According to the report, storing the carbon dioxide from NETs has the same impact on the atmosphere and climate as preventing an equal amount of carbon dioxide from being emitted in the first place. The committee also found that in addition to their effect on mitigating climate change, NETs also could have economic rewards as intellectual property rights and economic benefits will likely accrue to the nations that develop the best technology.
"Negative emissions technologies are essential to offset carbon dioxide emissions that would be difficult to eliminate and should be viewed as a component of the climate change mitigation portfolio," said Pacala, who was director of the Princeton Environmental Institute (PEI) from 2006 to 2014 and is now a PEI associated faculty member.
"Most climate-mitigation efforts are intended to decrease the rate at which people add carbon from fossil fuel reservoirs to the atmosphere," he said. "We focused on the reverse — technologies that take carbon out of the air and put it back into ecosystems and the land. We determined that a substantial research initiative should be launched to advance these promising technologies as soon as possible."
NETs have not yet received adequate public investment despite expectations that they might provide approximately 30 percent of net emissions reductions this century, the committee reported.
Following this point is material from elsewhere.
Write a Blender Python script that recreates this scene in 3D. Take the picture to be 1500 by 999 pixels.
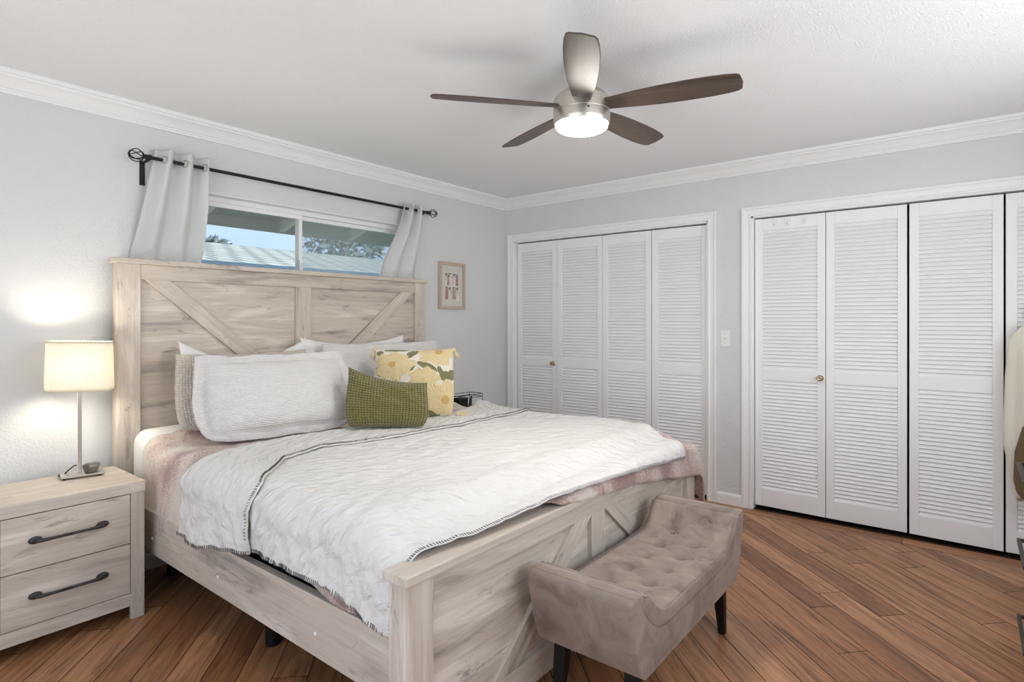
import bpy, math, random
from mathutils import Vector, noise, Matrix

for _o in list(bpy.data.objects):
    bpy.data.objects.remove(_o)
scene = bpy.context.scene
COL = scene.collection
PI = math.pi

# ------------------------------------------------------------------ camera, world, lights, exposure
CAM = Vector((-4.22, -3.42, 1.32))
YAW = math.atan2(670, 847)
cd = bpy.data.cameras.new('camera'); cam = bpy.data.objects.new('camera', cd); COL.objects.link(cam)
cam.location = CAM
cam.rotation_euler = (PI/2, 0, YAW - PI/2)
cd.sensor_width = 36; cd.lens = 36*847/1500; cd.shift_y = -30.5/1500; cd.clip_start = .02
scene.camera = cam

W = bpy.data.worlds.new('sky'); scene.world = W; W.use_nodes = True
_n = W.node_tree.nodes; _bg = _n['Background']
_tc = _n.new('ShaderNodeTexCoord'); _sp = _n.new('ShaderNodeSeparateXYZ'); _rp = _n.new('ShaderNodeValToRGB')
W.node_tree.links.new(_tc.outputs['Generated'], _sp.inputs[0]); W.node_tree.links.new(_sp.outputs['Z'], _rp.inputs[0])
W.node_tree.links.new(_rp.outputs[0], _bg.inputs[0])
_rp.color_ramp.elements[0].position = 0.0; _rp.color_ramp.elements[0].color = (.62, .80, 1.0, 1)
_rp.color_ramp.elements[1].position = .45; _rp.color_ramp.elements[1].color = (.30, .55, 1.0, 1)
_bg.inputs[1].default_value = 1.2

sd = bpy.data.lights.new('sun', 'SUN'); sun = bpy.data.objects.new('sun', sd); COL.objects.link(sun)
sd.energy = 5.0; sd.angle = .01; sd.color = (1, .96, .88)
sun.rotation_euler = (math.radians(11), math.radians(20), 0)

# added fill light entering by an assumed, unseen window in the left wall
ld = bpy.data.lights.new('left_fill_light', 'AREA'); left_fill = bpy.data.objects.new('left_fill_light', ld); COL.objects.link(left_fill)
ld.shape = 'RECTANGLE'; ld.size = 1.75; ld.size_y = 2.6; ld.energy = 13; ld.color = (1, .955, .90)
left_fill.location = (-5.02, -2.3, 1.25); left_fill.rotation_euler = (0, -PI/2, 0)

# added upward fill to brighten the ceiling, standing in for bounce off unseen paving
gd = bpy.data.lights.new('ceiling_fill_light', 'AREA'); ceiling_fill = bpy.data.objects.new('ceiling_fill_light', gd); COL.objects.link(ceiling_fill)
gd.shape = 'RECTANGLE'; gd.size = 1.6; gd.size_y = 2.6; gd.energy = 23; gd.color = (1, .96, .915)
ceiling_fill.location = (-5.45, -2.3, .55); ceiling_fill.rotation_euler = (0, -PI/2-math.radians(42), 0)

# two added fill lights, level and upward, at an assumed window behind the camera
for _nm, _e, _loc, _tilt, _sy in (('rear_fill_light', 26, (-2.3, -4.36, 1.5), 90, 1.05), ('rear_ceiling_fill_light', 8.5, (-2.3, -4.72, .98), 138, 1.0)):
    _ld = bpy.data.lights.new(_nm, 'AREA'); _lo = bpy.data.objects.new(_nm, _ld); COL.objects.link(_lo)
    _ld.shape = 'RECTANGLE'; _ld.size = 2.7; _ld.size_y = _sy; _ld.energy = _e; _ld.color = (1, .975, .945)
    _lo.location = _loc; _lo.rotation_euler = (math.radians(_tilt), 0, 0)

FAN_E = 100; FAN_C = (1, .95, .88)
LAMP_W = 3.9; LAMP_C = (1, .91, .76)

scene.view_settings.view_transform = 'Standard'
scene.view_settings.look = 'None'
scene.view_settings.exposure = 0.12
scene.view_settings.gamma = 1.0
scene.view_settings.use_curve_mapping = False
scene.cycles.use_denoising = True
scene.cycles.max_bounces = 10
scene.cycles.diffuse_bounces = 6

# ------------------------------------------------------------------ materials
def mat(name, color=(.8, .8, .8), rough=.5, metal=0., spec=.5):
    m = bpy.data.materials.new(name); m.use_nodes = True
    b = m.node_tree.nodes['Principled BSDF']
    b.inputs['Base Color'].default_value = (*color, 1); b.inputs['Roughness'].default_value = rough
    b.inputs['Metallic'].default_value = metal; b.inputs['Specular IOR Level'].default_value = spec
    return m
def N(m, t, **kw):
    n = m.node_tree.nodes.new(t)
    for k, v in kw.items():
        if k in n.inputs: n.inputs[k].default_value = v
        else: setattr(n, k, v)
    return n
def L(m, a, b): m.node_tree.links.new(a, b)
def B(m): return m.node_tree.nodes['Principled BSDF']
def coords(m, kind='Object', scale=(1, 1, 1), rot=(0, 0, 0)):
    tc = N(m, 'ShaderNodeTexCoord'); mp = N(m, 'ShaderNodeMapping')
    mp.inputs['Scale'].default_value = scale; mp.inputs['Rotation'].default_value = rot
    L(m, tc.outputs[kind], mp.inputs[0]); return mp.outputs[0]
def bump(m, h, dist=.002, strength=1.):
    b = N(m, 'ShaderNodeBump'); b.inputs['Distance'].default_value = dist; b.inputs['Strength'].default_value = strength
    L(m, h, b.inputs['Height']); L(m, b.outputs[0], B(m).inputs['Normal']); return b
def ramp(m, src, stops):
    r = N(m, 'ShaderNodeValToRGB'); e = r.color_ramp.elements
    while len(e) < len(stops): e.new(.5)
    for q, (p, c) in zip(e, stops): q.position = p; q.color = (*c, 1)
    L(m, src, r.inputs[0]); return r.outputs[0]
def mixc(m, fac, a, b, mode='MIX'):
    n = N(m, 'ShaderNodeMix', data_type='RGBA', blend_type=mode)
    for s, v in ((0, fac), (6, a), (7, b)):
        if hasattr(v, 'is_output'): L(m, v, n.inputs[s])
        else: n.inputs[s].default_value = v if s == 0 else (*v, 1)
    return n.outputs[2]

def noise_bumped(name, color, rough, scale, dist, detail=3, spec=.3):
    m = mat(name, color, rough, 0, spec)
    n = N(m, 'ShaderNodeTexNoise', Scale=scale, Detail=detail); L(m, coords(m), n.inputs['Vector'])
    bump(m, n.outputs[0], dist); return m
M_WALL = noise_bumped('wall_paint', (.675, .68, .68), .75, 95, .0035)
M_CEIL = noise_bumped('ceiling_paint', (.85, .855, .86), .85, 120, .004)
M_TRIM = noise_bumped('white_trim_paint', (.84, .84, .835), .35, 30, .0004)
M_DOOR = noise_bumped('white_door_paint', (.85, .85, .85), .38, 40, .0004)
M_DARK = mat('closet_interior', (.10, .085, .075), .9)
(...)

Current limits on the deployment of NETs include high costs, land and environmental constraints, and energy requirements. The committee concluded that NETs available today could be safely scaled up to capture and store a significant fraction of the total emissions in the United States and globally, but not enough to keep total global warming below the two-degree Celsius target of the 2015 Paris Agreement.
Two potential technologies could remove large amounts of carbon. Direct air capture uses chemical processes to capture carbon dioxide from the air and concentrate it so it can be injected into a storage reservoir. Development of this technique is limited by its high cost; therefore, developing a low-cost option will require sustained government investment. The second method, carbon mineralization, essentially accelerates "weathering" so that carbon dioxide from the atmosphere forms a chemical bond with reactive minerals. But progress on this method is limited by a lack of understanding of the scientific processes behind it.
Four land-based NETs are ready for large-scale deployment at competitive costs, the report said. These technologies include reforestation, changes in forest management, and changes in agricultural practices that enhance soil carbon storage. The fourth NET is bioenergy, or plant-based fuels, coupled with carbon capture and sequestration. However, further research is needed to address the potentially substantial unintended harm these four NETs could cause by consuming agricultural land and reducing biodiversity.
"A substantial research investment is needed as soon as practicable in order to improve existing land-based NETs, make rapid progress on direct air capture and carbon mineralization, and advance NET-enabling research on biofuels and carbon dioxide sequestration," Pacala said.
The committee also examined coastal blue carbon, which involves changing land-use and management practices to increase carbon stored in living plants or sediments in coastal ecosystems such as tidal marshlands. Although it has a relatively low potential capacity for removing carbon, the committee concluded that coastal blue carbon warrants continued exploration and support. The cost of the carbon removal is low or zero because investments in many coastal blue carbon projects target other benefits such as coastal adaptation. An increase in understanding how sea-level rise, coastal management and other climate impacts could affect future carbon uptake rates is needed.
The study was sponsored by the U.S. Department of Energy, National Oceanic and Atmospheric Administration, Environmental Protection Agency, United States Geological Survey, V. Kann Rasmussen Foundation, Linden Trust for Conservation, and Incite Labs, with support from the National Academy of Sciences' Arthur L. Day Fund.